Somut Olmayan Kültürel Miras Çalışmalarında bir diğer unsur da halk arasında Tukum Cıyılıu (Soy Toplantısı), Nart Cıyılıu diye de bilinen Nartlanı Toy Künü’dür. 

Türkiye’ye 1885 ve 1905 yıllarında Kuzey Kafkasya’nın Karaçay ve Balkar bölgelerinden göç ederek, çoğunluğu Eskişehir’in köylerine yerleşen Karaçay-Balkarlılar; tukumlar arası ilişkileri kurarlar, akrabalıkları tanırlar, birbirlerinden haberdar olurlar ve eski gelenekleri, dansları, oyunları oynarlar.  Şenlikte geleneksel yemekleri yaparlar ve eğlenirler. 

Gelelim son olarak Diş Göllesine.

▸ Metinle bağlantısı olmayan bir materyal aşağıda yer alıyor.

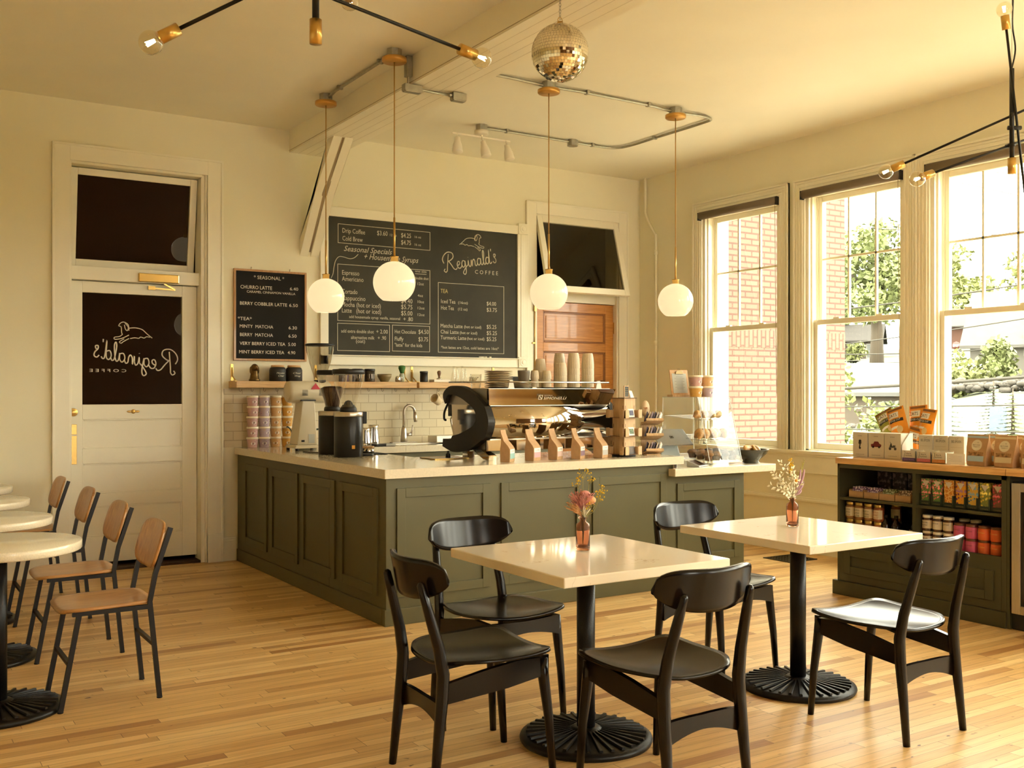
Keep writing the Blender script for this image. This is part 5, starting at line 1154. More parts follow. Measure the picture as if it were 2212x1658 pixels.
MB().lathe([(.026, 0), (.027, .004), (.025, .012), (.010, .018)], 24).build('base', STEEL, t); MB().lathe([(.009, .016), (.010, .03), (.018, .055), (.020, .068), (.014, .08), (.001, .084)], 20).build('handle', wood('walnut', (.12, .05, .02), (.22, .10, .04), .35, 2), t)
tag(MB().box(-.085, .085, -.05, .05, 0, .024).build('white_tray', WHITE, loc=(4.545, 8.39, SZ), bevel=.003), 'flat white tray under the wooden-handled tamper', 'tray')
for k, (x, r, h) in enumerate(((4.70, .020, .15), (4.745, .018, .14), (4.79, .021, .155), (4.835, .019, .13))):
    b = MB(); b.lathe([(r, 0), (r*1.05, .005), (r*1.05, h*.5), (r*.55, h*.7), (r*.5, h*.93), (r*.65, h)], 20, cap=False); tag(b.build('glass_bottle', CLEAR, loc=(x, 8.40+.02*(k % 2), SZ)), 'small clear glass bottle, %s of four on the short shelf' % ['first', 'second', 'third', 'last'][k], 'bottle', 'clear bottles on the short shelf')
b = MB(); b.lathe([(.03, 0), (.034, .005), (.030, .045), (.032, .05)], 20); b.tube([(.03, 0, .02), (.06, 0, .05)], .005, 6); tag(b.build('steel_jug', STEEL, loc=(4.89, 8.37, SZ)), 'small steel jug right of the clear bottles', 'jug')
t = mug('hanging_mug', BEIGE, .042, .085); t.location = (4.492, 8.305, 1.322); t.rotation_euler = (rad(10), rad(-62), rad(15)); t['label'] = 'cream mug hanging from a hook under the short shelf'

# ------------------------------------------------------------------ retail cabinet on the right
FX = 5.782
t = thing('display_cabinet', 'olive green open display cabinet of packets and jars under the windows', 'cabinet')
b = MB(); y0, y1 = 3.565, 4.822; XB = 6.36
b.box(FX, XB, y1-.018, y1, .0, .914); b.box(FX, XB, y0, y0+.034, 0, .914); b.box(FX, XB, 4.19, 4.217, .41, .89)
b.box(FX, XB, y0, y1, .885, .914); b.box(XB-.012, XB, y0, y1, .1, .914); b.box(FX+.02, XB, y0, y1, .36, .395)
b.box(FX, FX+.02, y0+.034, y1-.018, .10, .425)
b.build('carcass', CGREEN, t, bevel=.002)
MB().box(FX-.012, FX+.02, y0-.0, y1+.035, 0, .098).build('plinth', CGREEN, t, bevel=.003)
MB().box(FX+.004, XB, 4.217, y1-.018, .664, .682).build('shelf', CGREEN, t); MB().box(FX+.004, XB, y0+.034, 4.19, .664, .682).build('shelf', CGREEN, t)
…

Kimi Diş Hediği kimi de Diş Buğdayı dediği Diş Göllesi; şehrimizde oldukça yaygın bir adet. 

Çocuğun ilk dişi çıkmaya başladığında; düzgün olsun ve ağrısız süreç tamamlansın diye, aile büyükleri buğday kaynatır, içine nohut, ceviz, kuru üzüm katarak komşulara ikram olarak gönderirler. Tabaklar da komşular tarafından boş gönderilmez, içlerine hediyeler konulur. 

Evet bu kadar soyut olmayan kültürel mirasımızın yanına bir tane de Unesco tarafından kabul edilen somut miras ekleyelim yazımız içinde. Ama sadece ismi ve resmi geçsin şimdilik. Sonra hep beraber bir gün buluşur gezeriz detayları ile Sivrihisar Ulu Camiimizi. Ahşap direkli ve ahşap tavanlı camilerin en önemli örneklerinden biri olan Sivrihisar Ulu Camiimizin Unesco tarafından tescillenmesine vesile olan dönemin Sivrihisar Belediye Başkanı Hamit Yüzügüllü’ye teşekkür ederek bitirelim seyahatimizi. 

Efendim uzun bir yazı oldu. Unesco tarafından tescil edilmiş, şehrimizdeki Somut Olmayan Kültürel Miraslarımızı anlatmaya çalıştık. Son olarak Eskişehir’i çok seven kıymetli üstadım, sık sık şehrimize ziyarete gelen, gönül dostu; Türk Halk Kültürü, Türk Masalcılığı ve Meddahlığı yeni nesillere ve dünyaya tanıtmak için kültür elçiliği görevi yapan, UNESCO tarafından "Somut Olmayan Kültürel Miras Taşıyıcı Dünya Sanatçısı" kabul edilen Yusuf Duru’yu da anmadan edemedim. Selam olsun İstanbul Beyefendisi sayın Duru’ya da. Ülkemize kattıkları için ayrıca hürmet ve muhabbet ile.